:: Given exercise ::
Give back the whole listing exactly as shown.

:: Recorded data ::
-*-*-

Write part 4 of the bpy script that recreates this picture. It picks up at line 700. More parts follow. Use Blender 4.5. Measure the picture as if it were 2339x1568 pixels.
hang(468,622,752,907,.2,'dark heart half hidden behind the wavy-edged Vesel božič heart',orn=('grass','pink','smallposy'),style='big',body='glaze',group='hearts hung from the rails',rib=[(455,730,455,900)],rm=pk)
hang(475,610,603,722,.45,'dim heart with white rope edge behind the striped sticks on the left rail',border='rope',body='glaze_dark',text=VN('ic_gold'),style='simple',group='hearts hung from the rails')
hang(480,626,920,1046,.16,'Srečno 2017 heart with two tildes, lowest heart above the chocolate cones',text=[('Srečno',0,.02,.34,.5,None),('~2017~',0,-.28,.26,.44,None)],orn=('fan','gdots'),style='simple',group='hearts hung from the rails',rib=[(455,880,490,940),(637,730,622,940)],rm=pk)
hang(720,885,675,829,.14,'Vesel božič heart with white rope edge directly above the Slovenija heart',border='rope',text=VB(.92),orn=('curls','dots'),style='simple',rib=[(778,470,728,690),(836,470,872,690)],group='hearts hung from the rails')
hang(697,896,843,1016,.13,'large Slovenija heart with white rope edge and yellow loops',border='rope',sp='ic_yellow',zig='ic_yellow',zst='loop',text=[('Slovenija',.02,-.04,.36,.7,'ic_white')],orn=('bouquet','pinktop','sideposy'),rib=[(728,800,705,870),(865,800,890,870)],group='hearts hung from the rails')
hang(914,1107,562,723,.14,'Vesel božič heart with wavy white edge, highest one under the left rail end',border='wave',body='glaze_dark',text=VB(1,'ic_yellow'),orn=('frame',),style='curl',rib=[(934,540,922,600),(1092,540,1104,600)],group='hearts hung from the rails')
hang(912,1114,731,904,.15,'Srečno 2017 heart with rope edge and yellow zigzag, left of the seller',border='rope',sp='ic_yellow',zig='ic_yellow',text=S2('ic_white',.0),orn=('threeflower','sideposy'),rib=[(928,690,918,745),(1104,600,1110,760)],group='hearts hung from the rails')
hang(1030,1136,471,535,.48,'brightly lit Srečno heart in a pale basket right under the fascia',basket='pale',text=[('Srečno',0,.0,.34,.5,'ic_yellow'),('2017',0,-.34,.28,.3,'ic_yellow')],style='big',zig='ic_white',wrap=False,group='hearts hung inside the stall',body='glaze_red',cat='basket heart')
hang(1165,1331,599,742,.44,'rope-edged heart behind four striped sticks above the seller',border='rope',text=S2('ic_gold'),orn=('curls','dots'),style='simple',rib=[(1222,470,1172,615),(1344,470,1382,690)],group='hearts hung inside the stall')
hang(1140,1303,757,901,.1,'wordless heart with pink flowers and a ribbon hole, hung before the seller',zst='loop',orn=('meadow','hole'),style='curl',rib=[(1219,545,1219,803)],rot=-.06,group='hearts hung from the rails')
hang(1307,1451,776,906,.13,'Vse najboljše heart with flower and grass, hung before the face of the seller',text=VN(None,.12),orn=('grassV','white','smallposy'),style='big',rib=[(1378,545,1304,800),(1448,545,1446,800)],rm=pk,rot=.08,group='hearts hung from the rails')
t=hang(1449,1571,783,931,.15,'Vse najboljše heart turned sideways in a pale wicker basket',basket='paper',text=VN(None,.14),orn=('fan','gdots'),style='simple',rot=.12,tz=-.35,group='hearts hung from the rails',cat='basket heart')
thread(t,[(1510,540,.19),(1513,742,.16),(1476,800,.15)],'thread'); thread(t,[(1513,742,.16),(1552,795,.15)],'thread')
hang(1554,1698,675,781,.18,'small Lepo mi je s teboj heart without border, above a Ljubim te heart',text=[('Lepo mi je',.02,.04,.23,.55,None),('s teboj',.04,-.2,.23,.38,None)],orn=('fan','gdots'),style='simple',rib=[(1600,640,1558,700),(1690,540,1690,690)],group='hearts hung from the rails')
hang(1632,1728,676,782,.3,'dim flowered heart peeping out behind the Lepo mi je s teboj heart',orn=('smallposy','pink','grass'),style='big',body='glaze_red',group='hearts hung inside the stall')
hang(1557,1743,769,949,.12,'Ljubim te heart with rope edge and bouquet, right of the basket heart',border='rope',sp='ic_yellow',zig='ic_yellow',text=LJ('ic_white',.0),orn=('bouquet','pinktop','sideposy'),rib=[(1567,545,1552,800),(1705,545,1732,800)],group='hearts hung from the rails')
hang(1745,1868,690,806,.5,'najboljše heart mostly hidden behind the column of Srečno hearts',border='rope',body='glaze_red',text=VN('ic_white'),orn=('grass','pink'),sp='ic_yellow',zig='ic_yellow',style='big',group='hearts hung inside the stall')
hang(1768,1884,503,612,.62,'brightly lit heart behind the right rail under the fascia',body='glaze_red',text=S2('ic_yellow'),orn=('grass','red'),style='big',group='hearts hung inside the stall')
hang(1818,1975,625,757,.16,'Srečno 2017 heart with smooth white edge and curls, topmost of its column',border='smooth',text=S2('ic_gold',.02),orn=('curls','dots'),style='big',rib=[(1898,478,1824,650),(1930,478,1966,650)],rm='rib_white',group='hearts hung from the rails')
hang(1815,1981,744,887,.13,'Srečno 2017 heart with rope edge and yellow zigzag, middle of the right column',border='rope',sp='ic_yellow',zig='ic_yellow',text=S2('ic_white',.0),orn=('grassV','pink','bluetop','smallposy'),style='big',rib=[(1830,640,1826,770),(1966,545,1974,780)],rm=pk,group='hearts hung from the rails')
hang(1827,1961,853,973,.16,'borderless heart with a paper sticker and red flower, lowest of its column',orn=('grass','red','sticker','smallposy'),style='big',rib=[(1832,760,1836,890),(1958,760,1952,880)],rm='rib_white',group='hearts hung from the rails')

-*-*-

:: Solution to the exercise ::
Write part 4 of the bpy script that recreates this picture. It picks up at line 700. More parts follow. Use Blender 4.5. Measure the picture as if it were 2339x1568 pixels.
hang(468,622,752,907,.2,'dark heart half hidden behind the wavy-edged Vesel božič heart',orn=('grass','pink','smallposy'),style='big',body='glaze',group='hearts hung from the rails',rib=[(455,730,455,900)],rm=pk)
hang(475,610,603,722,.45,'dim heart with white rope edge behind the striped sticks on the left rail',border='rope',body='glaze_dark',text=VN('ic_gold'),style='simple',group='hearts hung from the rails')
hang(480,626,920,1046,.16,'Srečno 2017 heart with two tildes, lowest heart above the chocolate cones',text=[('Srečno',0,.02,.34,.5,None),('~2017~',0,-.28,.26,.44,None)],orn=('fan','gdots'),style='simple',group='hearts hung from the rails',rib=[(455,880,490,940),(637,730,622,940)],rm=pk)
hang(720,885,675,829,.14,'Vesel božič heart with white rope edge directly above the Slovenija heart',border='rope',text=VB(.92),orn=('curls','dots'),style='simple',rib=[(778,470,728,690),(836,470,872,690)],group='hearts hung from the rails')
hang(697,896,843,1016,.13,'large Slovenija heart with white rope edge and yellow loops',border='rope',sp='ic_yellow',zig='ic_yellow',zst='loop',text=[('Slovenija',.02,-.04,.36,.7,'ic_white')],orn=('bouquet','pinktop','sideposy'),rib=[(728,800,705,870),(865,800,890,870)],group='hearts hung from the rails')
hang(914,1107,562,723,.14,'Vesel božič heart with wavy white edge, highest one under the left rail end',border='wave',body='glaze_dark',text=VB(1,'ic_yellow'),orn=('frame',),style='curl',rib=[(934,540,922,600),(1092,540,1104,600)],group='hearts hung from the rails')
hang(912,1114,731,904,.15,'Srečno 2017 heart with rope edge and yellow zigzag, left of the seller',border='rope',sp='ic_yellow',zig='ic_yellow',text=S2('ic_white',.0),orn=('threeflower','sideposy'),rib=[(928,690,918,745),(1104,600,1110,760)],group='hearts hung from the rails')
hang(1030,1136,471,535,.48,'brightly lit Srečno heart in a pale basket right under the fascia',basket='pale',text=[('Srečno',0,.0,.34,.5,'ic_yellow'),('2017',0,-.34,.28,.3,'ic_yellow')],style='big',zig='ic_white',wrap=False,group='hearts hung inside the stall',body='glaze_red',cat='basket heart')
hang(1165,1331,599,742,.44,'rope-edged heart behind four striped sticks above the seller',border='rope',text=S2('ic_gold'),orn=('curls','dots'),style='simple',rib=[(1222,470,1172,615),(1344,470,1382,690)],group='hearts hung inside the stall')
hang(1140,1303,757,901,.1,'wordless heart with pink flowers and a ribbon hole, hung before the seller',zst='loop',orn=('meadow','hole'),style='curl',rib=[(1219,545,1219,803)],rot=-.06,group='hearts hung from the rails')
hang(1307,1451,776,906,.13,'Vse najboljše heart with flower and grass, hung before the face of the seller',text=VN(None,.12),orn=('grassV','white','smallposy'),style='big',rib=[(1378,545,1304,800),(1448,545,1446,800)],rm=pk,rot=.08,group='hearts hung from the rails')
t=hang(1449,1571,783,931,.15,'Vse najboljše heart turned sideways in a pale wicker basket',basket='paper',text=VN(None,.14),orn=('fan','gdots'),style='simple',rot=.12,tz=-.35,group='hearts hung from the rails',cat='basket heart')
thread(t,[(1510,540,.19),(1513,742,.16),(1476,800,.15)],'thread'); thread(t,[(1513,742,.16),(1552,795,.15)],'thread')
hang(1554,1698,675,781,.18,'small Lepo mi je s teboj heart without border, above a Ljubim te heart',text=[('Lepo mi je',.02,.04,.23,.55,None),('s teboj',.04,-.2,.23,.38,None)],orn=('fan','gdots'),style='simple',rib=[(1600,640,1558,700),(1690,540,1690,690)],group='hearts hung from the rails')
hang(1632,1728,676,782,.3,'dim flowered heart peeping out behind the Lepo mi je s teboj heart',orn=('smallposy','pink','grass'),style='big',body='glaze_red',group='hearts hung inside the stall')
hang(1557,1743,769,949,.12,'Ljubim te heart with rope edge and bouquet, right of the basket heart',border='rope',sp='ic_yellow',zig='ic_yellow',text=LJ('ic_white',.0),orn=('bouquet','pinktop','sideposy'),rib=[(1567,545,1552,800),(1705,545,1732,800)],group='hearts hung from the rails')
hang(1745,1868,690,806,.5,'najboljše heart mostly hidden behind the column of Srečno hearts',border='rope',body='glaze_red',text=VN('ic_white'),orn=('grass','pink'),sp='ic_yellow',zig='ic_yellow',style='big',group='hearts hung inside the stall')
hang(1768,1884,503,612,.62,'brightly lit heart behind the right rail under the fascia',body='glaze_red',text=S2('ic_yellow'),orn=('grass','red'),style='big',group='hearts hung inside the stall')
hang(1818,1975,625,757,.16,'Srečno 2017 heart with smooth white edge and curls, topmost of its column',border='smooth',text=S2('ic_gold',.02),orn=('curls','dots'),style='big',rib=[(1898,478,1824,650),(1930,478,1966,650)],rm='rib_white',group='hearts hung from the rails')
hang(1815,1981,744,887,.13,'Srečno 2017 heart with rope edge and yellow zigzag, middle of the right column',border='rope',sp='ic_yellow',zig='ic_yellow',text=S2('ic_white',.0),orn=('grassV','pink','bluetop','smallposy'),style='big',rib=[(1830,640,1826,770),(1966,545,1974,780)],rm=pk,group='hearts hung from the rails')
hang(1827,1961,853,973,.16,'borderless heart with a paper sticker and red flower, lowest of its column',orn=('grass','red','sticker','smallposy'),style='big',rib=[(1832,760,1836,890),(1958,760,1952,880)],rm='rib_white',group='hearts hung from the rails')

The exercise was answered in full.